Anne Hathaway detonates a megaton blast of pure unfunniness in this terrifying film. She leaves behind a mushroom cloud of anti-humour, reducing every laugh possibility to grey-white ash in a postapocalyptic landscape of horror and despair. If J Robert Oppenheimer had witnessed this, he might have staggered out of the cinema auditorium, subjected the foyer to his stricken thousand-yard stare, and murmured that Hathaway had become Death of Comedy, the destroyer of gags.
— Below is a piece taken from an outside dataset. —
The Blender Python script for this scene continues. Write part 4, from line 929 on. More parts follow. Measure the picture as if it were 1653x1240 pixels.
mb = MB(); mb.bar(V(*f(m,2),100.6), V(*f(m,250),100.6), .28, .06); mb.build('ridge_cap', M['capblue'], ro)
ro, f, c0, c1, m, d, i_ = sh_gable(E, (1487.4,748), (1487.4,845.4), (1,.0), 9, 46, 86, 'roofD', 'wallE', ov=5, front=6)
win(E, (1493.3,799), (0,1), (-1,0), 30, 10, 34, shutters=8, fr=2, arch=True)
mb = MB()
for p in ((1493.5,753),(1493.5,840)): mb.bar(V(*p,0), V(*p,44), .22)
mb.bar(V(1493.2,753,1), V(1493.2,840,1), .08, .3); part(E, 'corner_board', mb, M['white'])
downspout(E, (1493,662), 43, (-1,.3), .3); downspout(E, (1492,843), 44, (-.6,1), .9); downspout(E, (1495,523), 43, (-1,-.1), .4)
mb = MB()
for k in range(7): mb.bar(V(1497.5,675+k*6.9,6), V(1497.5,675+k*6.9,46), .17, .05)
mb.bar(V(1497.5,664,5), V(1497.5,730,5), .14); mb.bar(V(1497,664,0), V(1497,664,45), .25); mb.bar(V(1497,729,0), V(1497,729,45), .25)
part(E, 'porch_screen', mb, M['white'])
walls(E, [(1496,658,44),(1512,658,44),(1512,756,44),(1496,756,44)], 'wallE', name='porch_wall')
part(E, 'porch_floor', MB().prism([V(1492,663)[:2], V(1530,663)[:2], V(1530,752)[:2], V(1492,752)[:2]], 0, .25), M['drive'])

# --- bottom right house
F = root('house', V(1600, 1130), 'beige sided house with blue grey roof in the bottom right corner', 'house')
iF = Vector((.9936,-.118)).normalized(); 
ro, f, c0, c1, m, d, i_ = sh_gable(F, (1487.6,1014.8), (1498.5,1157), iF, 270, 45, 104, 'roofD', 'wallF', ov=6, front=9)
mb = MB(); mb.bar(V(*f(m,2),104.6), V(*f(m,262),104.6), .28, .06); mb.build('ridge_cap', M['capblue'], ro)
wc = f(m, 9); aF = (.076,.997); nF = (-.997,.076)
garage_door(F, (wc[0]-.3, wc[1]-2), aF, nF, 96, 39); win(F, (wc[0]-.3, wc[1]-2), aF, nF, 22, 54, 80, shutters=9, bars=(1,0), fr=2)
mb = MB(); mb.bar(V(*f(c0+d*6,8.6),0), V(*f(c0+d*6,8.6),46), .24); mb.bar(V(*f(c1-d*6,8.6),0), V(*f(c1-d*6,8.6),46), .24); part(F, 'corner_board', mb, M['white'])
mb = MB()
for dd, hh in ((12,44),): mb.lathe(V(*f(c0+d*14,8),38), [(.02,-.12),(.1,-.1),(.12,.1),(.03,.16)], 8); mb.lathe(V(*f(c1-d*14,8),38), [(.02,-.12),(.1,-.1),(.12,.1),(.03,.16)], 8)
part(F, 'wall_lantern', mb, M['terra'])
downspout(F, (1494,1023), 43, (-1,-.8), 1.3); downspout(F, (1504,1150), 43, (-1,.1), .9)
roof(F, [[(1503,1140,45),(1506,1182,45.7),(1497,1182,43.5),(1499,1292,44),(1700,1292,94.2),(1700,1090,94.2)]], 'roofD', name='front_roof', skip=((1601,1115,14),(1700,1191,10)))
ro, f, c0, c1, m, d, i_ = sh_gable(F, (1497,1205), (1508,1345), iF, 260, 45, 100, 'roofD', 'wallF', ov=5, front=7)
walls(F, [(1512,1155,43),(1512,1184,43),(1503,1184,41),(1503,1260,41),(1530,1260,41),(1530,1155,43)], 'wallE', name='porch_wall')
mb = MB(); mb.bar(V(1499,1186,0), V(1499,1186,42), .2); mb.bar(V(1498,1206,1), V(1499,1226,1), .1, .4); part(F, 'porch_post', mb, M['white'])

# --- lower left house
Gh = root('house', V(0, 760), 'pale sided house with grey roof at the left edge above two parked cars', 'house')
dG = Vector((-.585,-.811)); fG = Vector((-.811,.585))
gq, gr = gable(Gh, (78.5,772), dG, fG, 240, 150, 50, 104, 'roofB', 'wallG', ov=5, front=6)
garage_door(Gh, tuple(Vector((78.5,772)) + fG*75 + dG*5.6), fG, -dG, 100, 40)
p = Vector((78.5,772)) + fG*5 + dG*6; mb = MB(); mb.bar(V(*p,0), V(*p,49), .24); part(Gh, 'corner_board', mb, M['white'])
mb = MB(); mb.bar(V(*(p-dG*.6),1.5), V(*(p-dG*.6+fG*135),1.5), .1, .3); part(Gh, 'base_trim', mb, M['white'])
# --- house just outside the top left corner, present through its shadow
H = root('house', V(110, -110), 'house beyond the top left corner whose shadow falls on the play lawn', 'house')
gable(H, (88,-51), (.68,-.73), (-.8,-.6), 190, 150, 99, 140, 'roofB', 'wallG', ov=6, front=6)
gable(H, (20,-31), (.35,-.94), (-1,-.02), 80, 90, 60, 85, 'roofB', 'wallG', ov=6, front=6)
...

The Hustle is a gender-switch reboot of the Riviera caper Dirty Rotten Scoundrels (1988), which starred Michael Caine as a smooth Brit swindling rich suckers in the south of France, and Steve Martin as his rackety American rival-slash-partner. Now it’s Hathaway playing Josephine, the scam maestro with the couture outfits and the supposedly posh “English” accent. (Surely she will be finally unmasked as American, and there will be a point to how annoyingly fake that voice is? Surely?) And Rebel Wilson does her level best as Penny, the wisecracking underdog grifter who shows up on Josephine’s Riviera turf, making it clear to this entitled princess of confidence trickery that she wants a slice of the action, too.
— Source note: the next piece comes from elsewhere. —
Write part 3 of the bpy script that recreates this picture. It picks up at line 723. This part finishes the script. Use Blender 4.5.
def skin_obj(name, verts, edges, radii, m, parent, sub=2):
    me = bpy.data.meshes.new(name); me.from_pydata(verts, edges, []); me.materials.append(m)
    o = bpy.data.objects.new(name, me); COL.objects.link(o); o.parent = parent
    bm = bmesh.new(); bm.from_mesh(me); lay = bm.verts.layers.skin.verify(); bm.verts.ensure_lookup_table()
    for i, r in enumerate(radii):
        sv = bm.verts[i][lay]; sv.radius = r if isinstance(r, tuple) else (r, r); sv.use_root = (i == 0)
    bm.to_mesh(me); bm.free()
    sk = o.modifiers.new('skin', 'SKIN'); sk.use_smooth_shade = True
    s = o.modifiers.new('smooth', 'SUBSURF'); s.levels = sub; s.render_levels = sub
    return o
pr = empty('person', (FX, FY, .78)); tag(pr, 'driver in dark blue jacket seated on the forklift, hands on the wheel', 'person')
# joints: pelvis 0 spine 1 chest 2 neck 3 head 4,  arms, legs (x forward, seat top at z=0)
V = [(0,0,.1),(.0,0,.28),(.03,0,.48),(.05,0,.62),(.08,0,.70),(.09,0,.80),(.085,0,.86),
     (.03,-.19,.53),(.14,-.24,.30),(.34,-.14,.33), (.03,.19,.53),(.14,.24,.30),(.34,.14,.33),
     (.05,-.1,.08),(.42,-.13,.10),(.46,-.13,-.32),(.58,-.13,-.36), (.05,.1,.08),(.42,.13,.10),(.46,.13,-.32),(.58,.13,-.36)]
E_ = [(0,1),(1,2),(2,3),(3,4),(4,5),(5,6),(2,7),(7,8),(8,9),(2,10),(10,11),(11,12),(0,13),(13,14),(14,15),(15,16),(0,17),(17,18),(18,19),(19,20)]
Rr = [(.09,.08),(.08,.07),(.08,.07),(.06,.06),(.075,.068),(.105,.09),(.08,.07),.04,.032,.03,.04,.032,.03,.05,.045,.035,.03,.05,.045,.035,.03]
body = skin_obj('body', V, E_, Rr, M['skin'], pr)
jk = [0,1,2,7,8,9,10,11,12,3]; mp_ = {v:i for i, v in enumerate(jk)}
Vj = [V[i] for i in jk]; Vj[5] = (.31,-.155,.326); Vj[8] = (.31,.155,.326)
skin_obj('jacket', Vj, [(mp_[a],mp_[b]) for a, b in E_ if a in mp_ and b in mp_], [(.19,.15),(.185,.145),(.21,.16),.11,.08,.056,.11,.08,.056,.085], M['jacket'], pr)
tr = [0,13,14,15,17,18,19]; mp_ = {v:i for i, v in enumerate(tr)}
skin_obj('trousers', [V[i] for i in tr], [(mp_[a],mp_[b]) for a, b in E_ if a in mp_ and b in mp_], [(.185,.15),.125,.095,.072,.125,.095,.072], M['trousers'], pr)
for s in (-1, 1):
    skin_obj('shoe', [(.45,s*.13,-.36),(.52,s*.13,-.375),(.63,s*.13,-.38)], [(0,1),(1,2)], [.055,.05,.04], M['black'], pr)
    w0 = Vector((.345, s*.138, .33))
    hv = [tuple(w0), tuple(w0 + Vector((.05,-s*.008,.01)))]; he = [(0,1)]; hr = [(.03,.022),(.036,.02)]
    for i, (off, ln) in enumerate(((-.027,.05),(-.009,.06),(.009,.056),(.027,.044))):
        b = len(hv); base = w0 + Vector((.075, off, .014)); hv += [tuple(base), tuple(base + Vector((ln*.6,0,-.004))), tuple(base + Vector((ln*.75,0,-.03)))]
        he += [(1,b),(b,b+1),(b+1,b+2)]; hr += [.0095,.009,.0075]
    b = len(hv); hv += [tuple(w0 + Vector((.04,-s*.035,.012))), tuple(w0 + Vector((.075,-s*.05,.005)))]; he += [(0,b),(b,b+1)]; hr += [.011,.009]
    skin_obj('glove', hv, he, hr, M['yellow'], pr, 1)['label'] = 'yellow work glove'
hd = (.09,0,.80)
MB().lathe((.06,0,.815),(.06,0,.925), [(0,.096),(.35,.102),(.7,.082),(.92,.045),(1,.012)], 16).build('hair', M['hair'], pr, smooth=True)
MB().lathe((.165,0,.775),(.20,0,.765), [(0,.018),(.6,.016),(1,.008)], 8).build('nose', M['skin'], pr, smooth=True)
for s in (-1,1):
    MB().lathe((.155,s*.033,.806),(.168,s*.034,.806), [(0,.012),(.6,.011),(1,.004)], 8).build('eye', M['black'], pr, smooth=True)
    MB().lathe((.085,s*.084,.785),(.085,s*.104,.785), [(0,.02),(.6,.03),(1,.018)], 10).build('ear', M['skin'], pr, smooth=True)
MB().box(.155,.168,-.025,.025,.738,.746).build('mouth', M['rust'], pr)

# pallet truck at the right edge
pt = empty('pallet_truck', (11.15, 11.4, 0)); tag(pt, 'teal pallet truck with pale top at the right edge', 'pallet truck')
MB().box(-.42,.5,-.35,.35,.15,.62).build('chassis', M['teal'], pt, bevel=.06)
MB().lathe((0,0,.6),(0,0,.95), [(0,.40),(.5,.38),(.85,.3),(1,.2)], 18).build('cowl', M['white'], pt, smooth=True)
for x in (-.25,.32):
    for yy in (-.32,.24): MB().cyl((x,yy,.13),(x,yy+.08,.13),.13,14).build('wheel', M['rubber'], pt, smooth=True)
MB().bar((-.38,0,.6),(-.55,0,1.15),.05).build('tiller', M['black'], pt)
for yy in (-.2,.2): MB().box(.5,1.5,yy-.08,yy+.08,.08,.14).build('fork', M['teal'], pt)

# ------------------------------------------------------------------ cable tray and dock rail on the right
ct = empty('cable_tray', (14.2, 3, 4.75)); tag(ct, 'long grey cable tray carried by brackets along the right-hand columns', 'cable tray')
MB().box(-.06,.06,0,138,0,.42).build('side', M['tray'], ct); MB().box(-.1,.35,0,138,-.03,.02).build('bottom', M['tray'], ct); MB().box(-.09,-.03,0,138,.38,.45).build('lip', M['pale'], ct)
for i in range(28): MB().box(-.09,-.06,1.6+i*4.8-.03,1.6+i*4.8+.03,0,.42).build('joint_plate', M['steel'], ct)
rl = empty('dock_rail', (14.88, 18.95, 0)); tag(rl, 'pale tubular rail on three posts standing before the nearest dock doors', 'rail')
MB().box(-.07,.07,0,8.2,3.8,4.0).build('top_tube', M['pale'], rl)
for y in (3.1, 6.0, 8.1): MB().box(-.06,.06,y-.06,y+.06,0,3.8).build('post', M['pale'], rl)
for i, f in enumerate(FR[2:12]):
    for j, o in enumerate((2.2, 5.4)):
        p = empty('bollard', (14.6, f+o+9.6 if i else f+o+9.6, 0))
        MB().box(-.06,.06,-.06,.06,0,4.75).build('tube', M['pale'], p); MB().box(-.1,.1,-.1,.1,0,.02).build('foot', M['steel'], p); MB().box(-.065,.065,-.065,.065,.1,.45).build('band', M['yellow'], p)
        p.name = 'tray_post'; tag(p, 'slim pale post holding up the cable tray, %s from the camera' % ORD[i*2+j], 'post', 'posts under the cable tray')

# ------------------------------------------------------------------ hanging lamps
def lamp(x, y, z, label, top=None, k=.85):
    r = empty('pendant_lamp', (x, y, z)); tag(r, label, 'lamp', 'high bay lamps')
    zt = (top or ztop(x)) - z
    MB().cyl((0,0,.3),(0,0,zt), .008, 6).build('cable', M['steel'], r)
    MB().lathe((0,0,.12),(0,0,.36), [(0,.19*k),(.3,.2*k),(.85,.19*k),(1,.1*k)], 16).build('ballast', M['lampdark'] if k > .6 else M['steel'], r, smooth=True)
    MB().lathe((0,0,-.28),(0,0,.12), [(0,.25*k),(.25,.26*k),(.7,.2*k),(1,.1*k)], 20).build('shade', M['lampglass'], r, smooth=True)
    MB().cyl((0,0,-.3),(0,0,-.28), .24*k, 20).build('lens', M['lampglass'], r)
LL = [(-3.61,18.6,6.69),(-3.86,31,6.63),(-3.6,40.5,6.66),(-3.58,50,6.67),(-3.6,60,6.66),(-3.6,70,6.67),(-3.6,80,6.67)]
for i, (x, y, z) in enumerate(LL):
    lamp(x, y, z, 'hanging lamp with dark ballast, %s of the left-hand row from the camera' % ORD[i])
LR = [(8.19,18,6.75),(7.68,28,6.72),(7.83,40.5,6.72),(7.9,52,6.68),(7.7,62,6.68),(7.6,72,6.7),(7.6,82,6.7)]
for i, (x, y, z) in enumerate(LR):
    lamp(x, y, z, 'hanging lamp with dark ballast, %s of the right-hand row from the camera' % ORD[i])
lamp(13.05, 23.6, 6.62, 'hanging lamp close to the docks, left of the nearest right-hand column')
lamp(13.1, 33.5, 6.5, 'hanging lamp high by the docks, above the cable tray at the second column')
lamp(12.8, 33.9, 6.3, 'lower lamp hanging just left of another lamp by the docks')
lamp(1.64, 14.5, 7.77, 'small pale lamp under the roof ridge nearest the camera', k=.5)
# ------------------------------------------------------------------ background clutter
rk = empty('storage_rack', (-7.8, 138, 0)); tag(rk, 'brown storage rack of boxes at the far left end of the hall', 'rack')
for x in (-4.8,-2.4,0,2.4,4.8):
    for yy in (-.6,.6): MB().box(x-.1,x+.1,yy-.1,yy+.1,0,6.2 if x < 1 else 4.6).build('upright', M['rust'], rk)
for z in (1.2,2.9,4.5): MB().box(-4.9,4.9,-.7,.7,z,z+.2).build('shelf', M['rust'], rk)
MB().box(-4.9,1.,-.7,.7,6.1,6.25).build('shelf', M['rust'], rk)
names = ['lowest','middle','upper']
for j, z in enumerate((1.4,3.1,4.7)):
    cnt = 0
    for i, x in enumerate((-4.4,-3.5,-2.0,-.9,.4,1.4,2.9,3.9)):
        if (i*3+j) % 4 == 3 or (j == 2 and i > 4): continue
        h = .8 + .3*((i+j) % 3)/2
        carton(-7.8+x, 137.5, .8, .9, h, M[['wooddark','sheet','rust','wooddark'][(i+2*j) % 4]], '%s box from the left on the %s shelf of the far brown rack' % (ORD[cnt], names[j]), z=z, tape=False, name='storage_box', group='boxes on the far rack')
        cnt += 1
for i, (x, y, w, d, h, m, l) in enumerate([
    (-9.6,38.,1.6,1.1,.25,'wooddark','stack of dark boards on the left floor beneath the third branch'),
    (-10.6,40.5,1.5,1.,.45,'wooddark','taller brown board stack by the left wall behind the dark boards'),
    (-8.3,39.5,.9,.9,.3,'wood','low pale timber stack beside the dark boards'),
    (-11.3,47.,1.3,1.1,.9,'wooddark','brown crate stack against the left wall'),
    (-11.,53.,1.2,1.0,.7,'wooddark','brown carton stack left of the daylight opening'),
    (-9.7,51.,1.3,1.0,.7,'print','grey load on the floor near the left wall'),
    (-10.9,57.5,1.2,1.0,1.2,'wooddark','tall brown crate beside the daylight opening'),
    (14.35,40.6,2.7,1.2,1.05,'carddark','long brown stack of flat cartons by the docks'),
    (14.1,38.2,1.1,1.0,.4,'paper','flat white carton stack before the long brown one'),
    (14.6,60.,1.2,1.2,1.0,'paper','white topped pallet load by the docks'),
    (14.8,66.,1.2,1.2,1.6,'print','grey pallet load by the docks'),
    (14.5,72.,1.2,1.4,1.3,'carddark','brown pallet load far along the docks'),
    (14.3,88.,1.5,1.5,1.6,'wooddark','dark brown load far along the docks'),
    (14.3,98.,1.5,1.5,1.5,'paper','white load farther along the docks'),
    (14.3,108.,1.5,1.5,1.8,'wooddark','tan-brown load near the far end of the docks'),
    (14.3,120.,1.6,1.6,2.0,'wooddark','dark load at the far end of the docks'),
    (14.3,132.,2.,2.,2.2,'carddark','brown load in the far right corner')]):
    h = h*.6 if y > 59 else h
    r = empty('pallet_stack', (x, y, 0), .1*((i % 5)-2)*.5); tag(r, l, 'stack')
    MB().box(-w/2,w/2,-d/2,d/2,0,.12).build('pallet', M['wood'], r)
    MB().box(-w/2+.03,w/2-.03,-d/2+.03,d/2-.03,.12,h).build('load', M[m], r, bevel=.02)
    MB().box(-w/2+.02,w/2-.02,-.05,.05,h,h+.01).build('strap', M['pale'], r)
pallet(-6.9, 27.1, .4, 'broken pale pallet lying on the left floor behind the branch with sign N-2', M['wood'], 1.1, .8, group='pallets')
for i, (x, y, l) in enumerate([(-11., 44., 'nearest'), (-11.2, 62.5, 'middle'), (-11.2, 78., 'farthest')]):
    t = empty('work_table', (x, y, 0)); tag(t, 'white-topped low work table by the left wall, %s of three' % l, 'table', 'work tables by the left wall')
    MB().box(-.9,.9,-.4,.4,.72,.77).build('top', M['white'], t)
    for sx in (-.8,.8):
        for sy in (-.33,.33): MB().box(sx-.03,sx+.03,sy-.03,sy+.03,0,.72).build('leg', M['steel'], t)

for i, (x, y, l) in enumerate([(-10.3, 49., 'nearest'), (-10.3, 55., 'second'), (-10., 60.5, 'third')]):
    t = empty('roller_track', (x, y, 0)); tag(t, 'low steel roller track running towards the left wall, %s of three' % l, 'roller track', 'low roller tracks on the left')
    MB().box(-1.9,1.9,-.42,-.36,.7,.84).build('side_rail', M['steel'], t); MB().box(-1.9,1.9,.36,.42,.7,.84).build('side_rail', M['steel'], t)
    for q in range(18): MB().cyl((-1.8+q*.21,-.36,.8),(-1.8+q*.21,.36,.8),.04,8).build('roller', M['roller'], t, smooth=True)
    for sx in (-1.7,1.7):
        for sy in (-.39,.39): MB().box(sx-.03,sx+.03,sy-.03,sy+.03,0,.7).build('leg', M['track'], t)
At least jokes make sense coming out of Wilson’s mouth; at least they sound and feel like jokes, even if the script is never much more than ropey. But Hathaway is rigid, inert and gets about as many laughs here as she did doing that song in Les Misérables with her teeth falling out. We’re dreaming a dream of non-hilarity, although, to be entirely fair, the screenwriters aren’t helping her with material about how to pronounce the word “Phuket”.
The incredible thing is that the film has many talented people who are entirely wasted. Director Chris Addison has worked with Armando Iannucci on TV’s The Thick of It and Veep and high-calibre performers such as Rebekah Staton and Rob Delaney are similarly thrown away. But what can they do with this script?
•This article was amended on 10 May 2019 to correct the name of Rebel Wilson’s character.